Work required:
Reproduce the entire listing word for word.

Data records:

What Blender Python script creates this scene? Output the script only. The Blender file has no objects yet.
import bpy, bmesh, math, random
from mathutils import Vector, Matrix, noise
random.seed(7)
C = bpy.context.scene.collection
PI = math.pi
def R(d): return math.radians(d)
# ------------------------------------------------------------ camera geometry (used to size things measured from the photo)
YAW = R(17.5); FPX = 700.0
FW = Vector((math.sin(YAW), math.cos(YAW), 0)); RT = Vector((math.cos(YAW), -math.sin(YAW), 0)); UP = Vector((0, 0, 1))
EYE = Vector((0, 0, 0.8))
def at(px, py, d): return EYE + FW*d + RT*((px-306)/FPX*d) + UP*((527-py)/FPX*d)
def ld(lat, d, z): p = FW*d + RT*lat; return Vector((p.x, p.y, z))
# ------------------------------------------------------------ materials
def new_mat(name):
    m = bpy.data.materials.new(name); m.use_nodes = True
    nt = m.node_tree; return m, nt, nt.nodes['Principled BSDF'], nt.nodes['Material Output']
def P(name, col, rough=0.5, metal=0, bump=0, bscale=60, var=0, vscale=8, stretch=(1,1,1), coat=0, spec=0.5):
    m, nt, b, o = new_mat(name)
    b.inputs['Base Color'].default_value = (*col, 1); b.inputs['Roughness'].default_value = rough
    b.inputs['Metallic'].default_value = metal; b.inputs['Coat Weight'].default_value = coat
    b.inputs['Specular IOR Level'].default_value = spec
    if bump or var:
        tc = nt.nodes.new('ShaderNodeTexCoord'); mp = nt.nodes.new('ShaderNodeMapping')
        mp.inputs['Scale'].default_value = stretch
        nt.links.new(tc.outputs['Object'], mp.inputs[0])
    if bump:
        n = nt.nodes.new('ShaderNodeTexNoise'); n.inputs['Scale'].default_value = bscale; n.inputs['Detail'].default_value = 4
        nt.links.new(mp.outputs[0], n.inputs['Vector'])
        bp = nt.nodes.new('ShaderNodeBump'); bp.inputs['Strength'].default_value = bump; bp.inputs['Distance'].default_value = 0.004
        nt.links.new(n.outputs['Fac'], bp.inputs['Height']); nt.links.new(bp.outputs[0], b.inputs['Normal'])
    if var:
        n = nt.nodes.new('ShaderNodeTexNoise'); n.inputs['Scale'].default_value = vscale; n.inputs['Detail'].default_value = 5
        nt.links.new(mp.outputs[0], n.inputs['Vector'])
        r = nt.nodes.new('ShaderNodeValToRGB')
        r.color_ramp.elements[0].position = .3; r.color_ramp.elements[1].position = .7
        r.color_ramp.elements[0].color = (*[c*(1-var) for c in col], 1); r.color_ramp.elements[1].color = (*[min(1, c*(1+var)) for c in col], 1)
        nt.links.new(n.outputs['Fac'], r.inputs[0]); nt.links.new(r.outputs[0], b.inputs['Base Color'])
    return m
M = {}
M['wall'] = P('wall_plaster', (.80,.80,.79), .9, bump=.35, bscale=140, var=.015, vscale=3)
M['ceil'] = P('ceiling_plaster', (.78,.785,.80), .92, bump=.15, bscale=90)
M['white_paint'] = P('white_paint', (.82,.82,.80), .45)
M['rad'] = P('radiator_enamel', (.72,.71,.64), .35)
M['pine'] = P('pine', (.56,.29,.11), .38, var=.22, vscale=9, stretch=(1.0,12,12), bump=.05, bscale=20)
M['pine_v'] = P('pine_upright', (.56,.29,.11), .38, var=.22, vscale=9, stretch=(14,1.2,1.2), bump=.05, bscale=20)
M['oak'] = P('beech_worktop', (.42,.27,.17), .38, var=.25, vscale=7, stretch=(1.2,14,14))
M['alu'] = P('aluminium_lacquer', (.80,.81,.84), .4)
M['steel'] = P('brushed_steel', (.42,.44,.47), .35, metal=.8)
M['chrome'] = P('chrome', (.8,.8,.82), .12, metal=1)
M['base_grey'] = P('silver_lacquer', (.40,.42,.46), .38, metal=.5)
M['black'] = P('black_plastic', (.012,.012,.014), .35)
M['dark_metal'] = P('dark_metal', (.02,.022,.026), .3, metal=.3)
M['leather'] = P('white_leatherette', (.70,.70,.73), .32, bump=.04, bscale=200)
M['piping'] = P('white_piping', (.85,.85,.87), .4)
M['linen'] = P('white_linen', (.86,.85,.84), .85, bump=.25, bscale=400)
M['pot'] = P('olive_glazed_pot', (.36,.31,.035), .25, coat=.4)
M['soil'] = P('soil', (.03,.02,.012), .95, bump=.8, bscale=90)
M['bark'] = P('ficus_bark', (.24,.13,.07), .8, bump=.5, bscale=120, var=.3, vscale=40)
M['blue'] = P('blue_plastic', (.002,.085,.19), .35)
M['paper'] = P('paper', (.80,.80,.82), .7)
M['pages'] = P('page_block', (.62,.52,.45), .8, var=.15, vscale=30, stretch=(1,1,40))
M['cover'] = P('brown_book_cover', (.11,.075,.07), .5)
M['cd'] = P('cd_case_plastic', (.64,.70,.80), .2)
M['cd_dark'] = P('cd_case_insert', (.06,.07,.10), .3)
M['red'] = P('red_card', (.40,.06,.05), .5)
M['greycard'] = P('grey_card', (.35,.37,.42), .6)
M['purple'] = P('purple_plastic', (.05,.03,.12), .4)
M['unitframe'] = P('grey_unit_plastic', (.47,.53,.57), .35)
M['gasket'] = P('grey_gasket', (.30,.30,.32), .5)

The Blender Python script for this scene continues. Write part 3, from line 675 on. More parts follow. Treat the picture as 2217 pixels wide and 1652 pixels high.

Written solution:
What Blender Python script creates this scene? Output the script only. The Blender file has no objects yet.
import bpy, bmesh, math, random
from mathutils import Vector, Matrix, noise
random.seed(7)
C = bpy.context.scene.collection
PI = math.pi
def R(d): return math.radians(d)
# ------------------------------------------------------------ camera geometry (used to size things measured from the photo)
YAW = R(17.5); FPX = 700.0
FW = Vector((math.sin(YAW), math.cos(YAW), 0)); RT = Vector((math.cos(YAW), -math.sin(YAW), 0)); UP = Vector((0, 0, 1))
EYE = Vector((0, 0, 0.8))
def at(px, py, d): return EYE + FW*d + RT*((px-306)/FPX*d) + UP*((527-py)/FPX*d)
def ld(lat, d, z): p = FW*d + RT*lat; return Vector((p.x, p.y, z))
# ------------------------------------------------------------ materials
def new_mat(name):
    m = bpy.data.materials.new(name); m.use_nodes = True
    nt = m.node_tree; return m, nt, nt.nodes['Principled BSDF'], nt.nodes['Material Output']
def P(name, col, rough=0.5, metal=0, bump=0, bscale=60, var=0, vscale=8, stretch=(1,1,1), coat=0, spec=0.5):
    m, nt, b, o = new_mat(name)
    b.inputs['Base Color'].default_value = (*col, 1); b.inputs['Roughness'].default_value = rough
    b.inputs['Metallic'].default_value = metal; b.inputs['Coat Weight'].default_value = coat
    b.inputs['Specular IOR Level'].default_value = spec
    if bump or var:
        tc = nt.nodes.new('ShaderNodeTexCoord'); mp = nt.nodes.new('ShaderNodeMapping')
        mp.inputs['Scale'].default_value = stretch
        nt.links.new(tc.outputs['Object'], mp.inputs[0])
    if bump:
        n = nt.nodes.new('ShaderNodeTexNoise'); n.inputs['Scale'].default_value = bscale; n.inputs['Detail'].default_value = 4
        nt.links.new(mp.outputs[0], n.inputs['Vector'])
        bp = nt.nodes.new('ShaderNodeBump'); bp.inputs['Strength'].default_value = bump; bp.inputs['Distance'].default_value = 0.004
        nt.links.new(n.outputs['Fac'], bp.inputs['Height']); nt.links.new(bp.outputs[0], b.inputs['Normal'])
    if var:
        n = nt.nodes.new('ShaderNodeTexNoise'); n.inputs['Scale'].default_value = vscale; n.inputs['Detail'].default_value = 5
        nt.links.new(mp.outputs[0], n.inputs['Vector'])
        r = nt.nodes.new('ShaderNodeValToRGB')
        r.color_ramp.elements[0].position = .3; r.color_ramp.elements[1].position = .7
        r.color_ramp.elements[0].color = (*[c*(1-var) for c in col], 1); r.color_ramp.elements[1].color = (*[min(1, c*(1+var)) for c in col], 1)
        nt.links.new(n.outputs['Fac'], r.inputs[0]); nt.links.new(r.outputs[0], b.inputs['Base Color'])
    return m
M = {}
M['wall'] = P('wall_plaster', (.80,.80,.79), .9, bump=.35, bscale=140, var=.015, vscale=3)
M['ceil'] = P('ceiling_plaster', (.78,.785,.80), .92, bump=.15, bscale=90)
M['white_paint'] = P('white_paint', (.82,.82,.80), .45)
M['rad'] = P('radiator_enamel', (.72,.71,.64), .35)
M['pine'] = P('pine', (.56,.29,.11), .38, var=.22, vscale=9, stretch=(1.0,12,12), bump=.05, bscale=20)
M['pine_v'] = P('pine_upright', (.56,.29,.11), .38, var=.22, vscale=9, stretch=(14,1.2,1.2), bump=.05, bscale=20)
M['oak'] = P('beech_worktop', (.42,.27,.17), .38, var=.25, vscale=7, stretch=(1.2,14,14))
M['alu'] = P('aluminium_lacquer', (.80,.81,.84), .4)
M['steel'] = P('brushed_steel', (.42,.44,.47), .35, metal=.8)
M['chrome'] = P('chrome', (.8,.8,.82), .12, metal=1)
M['base_grey'] = P('silver_lacquer', (.40,.42,.46), .38, metal=.5)
M['black'] = P('black_plastic', (.012,.012,.014), .35)
M['dark_metal'] = P('dark_metal', (.02,.022,.026), .3, metal=.3)
M['leather'] = P('white_leatherette', (.70,.70,.73), .32, bump=.04, bscale=200)
M['piping'] = P('white_piping', (.85,.85,.87), .4)
M['linen'] = P('white_linen', (.86,.85,.84), .85, bump=.25, bscale=400)
M['pot'] = P('olive_glazed_pot', (.36,.31,.035), .25, coat=.4)
M['soil'] = P('soil', (.03,.02,.012), .95, bump=.8, bscale=90)
M['bark'] = P('ficus_bark', (.24,.13,.07), .8, bump=.5, bscale=120, var=.3, vscale=40)
M['blue'] = P('blue_plastic', (.002,.085,.19), .35)
M['paper'] = P('paper', (.80,.80,.82), .7)
M['pages'] = P('page_block', (.62,.52,.45), .8, var=.15, vscale=30, stretch=(1,1,40))
M['cover'] = P('brown_book_cover', (.11,.075,.07), .5)
M['cd'] = P('cd_case_plastic', (.64,.70,.80), .2)
M['cd_dark'] = P('cd_case_insert', (.06,.07,.10), .3)
M['red'] = P('red_card', (.40,.06,.05), .5)
M['greycard'] = P('grey_card', (.35,.37,.42), .6)
M['purple'] = P('purple_plastic', (.05,.03,.12), .4)
M['unitframe'] = P('grey_unit_plastic', (.47,.53,.57), .35)
M['gasket'] = P('grey_gasket', (.30,.30,.32), .5)

The Blender Python script for this scene continues. Write part 3, from line 675 on. More parts follow. Treat the picture as 2217 pixels wide and 1652 pixels high.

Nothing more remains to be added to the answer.